Оставшись снова без гроша, Джон Лондон вернулся к единственному по-настоящему любимому делу: к ферме. Он арендовал в Аламеде участок земли в двадцать акров под названием Девенпорт и стал разводить для рынка кукурузу и овощи.
Для Джека это был грустный период. Детей вокруг не было, играть было не с кем, и, предоставленный самому себе, он невольно сделался молчаливым и замкнутым.
Лондон понимал толк в хозяйстве, в его руках дело пошло бы на лад, если бы Флора примирилась с принципом «от добра добра не ищут». Но не тут-то было. В семье Флора слыла женщиной умной и оборотистой, и Джон доверил ей дела. Он никогда не имел представления, на что у нее идут деньги: по счетам она, судя по всему, не платила. Сама Флора свято верила, что обладает недюжинными умственными способностями, и в надежде разбогатеть вечно затевала все новые авантюры — то накупала лотерейных билетов, то биржевых акций. Намерения при этом у нее были самые лучшие, но она была абсолютно безответственным в деловом отношении человеком. К тому же даже в самых мелких делах по хозяйству она настойчиво обращалась за руководством к духам усопших. Женившись, Лондон больше не ходил на спиритические сеансы, но Флора тем не менее то и дело собирала у себя спиритов. Среди комнаты во время сеанса ставили стол, клали на него шестилетнего Джека, восемь пар рук тянулись к нему, и стол вместе с мальчиком начинал двигаться, кружиться по комнате.

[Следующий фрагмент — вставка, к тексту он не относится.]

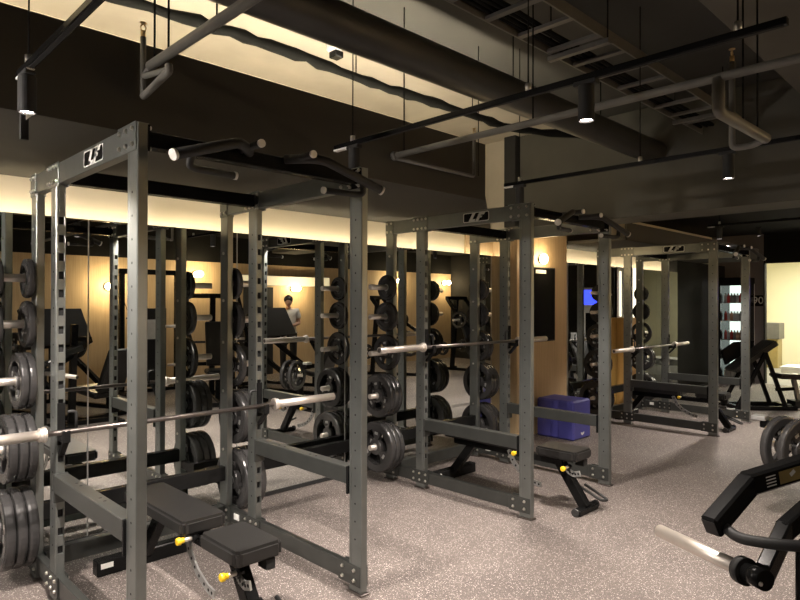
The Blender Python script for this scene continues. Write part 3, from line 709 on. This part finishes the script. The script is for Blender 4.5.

Жуткие сборища, тревожный разговор, подслушанный в Окленде, в комнате позади магазина, унаследованная от родителей душевная неуравновешенность, неумение сдерживаться, расшатанная нервная система, доставшаяся ему от Флоры, — все привело к тому, что мальчик стал беспокойным. Порой ему угрожало серьезное нервное расстройство.
Флора была женщина маленькая — мужу не доставала до плеча, — но сцены она закатывала грандиозные, не по росту. Кроме того, у нее было еще «сердце». За столом с ней то и дело случались сердечные припадки, и тут дети — все трое — должны были укладывать ее в постель и всячески хлопотать вокруг нее. Заботы по дому соответственно доставались Элизе, и тринадцатилетняя девочка стряпала. убирала и стирала на всю семью.
О детстве Джека Лондона ходит множество рассказов, в известной части, впрочем, мало достоверных Относиться к ним следует весьма осторожно. Если не считать периодических приступов неврастении, Джек был нормальным, здоровым ребенком, незлобивым, с золотым характером. У него были волнистые светлые волосы, синие глаза, гладкая чистая кожа и чуткий рот, вздрагивавший от малейшего волнения Здесь, в Аламеде, он пошел в школу, но самыми счастливыми были для него часы, когда он бродил по полям с Джоном Лондоном: отчим был его кумиром.
По субботам семья отправлялась в оклендский театр Тиволи, где во время действия публика угощалась сандвичами с пивом. Джон сажал Джека на стол, чтоб тот видел, что происходит на сцене, и мальчик смеялся и хлопал в ладоши. Как-то раз, играя на кухне под присмотром Элизы — она мыла пол, — он ударился об острый край раковины. Рана шла через лоб к носу. Вспомнив, как отец залечивал у лошади порез на ноге, Элиза наложила на рану паутины и замазала сверху дегтем. В субботу Джон забинтовал мальчику голову и, как всегда, повел в театр. Но в следующую субботу Флора отказалась взять его в театр с забинтованной головой. Она велела Элизе либо сцарапать у Джека деготь со лба, либо сидеть с ним дома. Обоим детям хотелось увидеть представление. Поставив Джека посреди кухни, Элиза отодрала со лба мальчика деготь вместе со струпом, и Джек всю жизнь ходил со шрамом на лбу.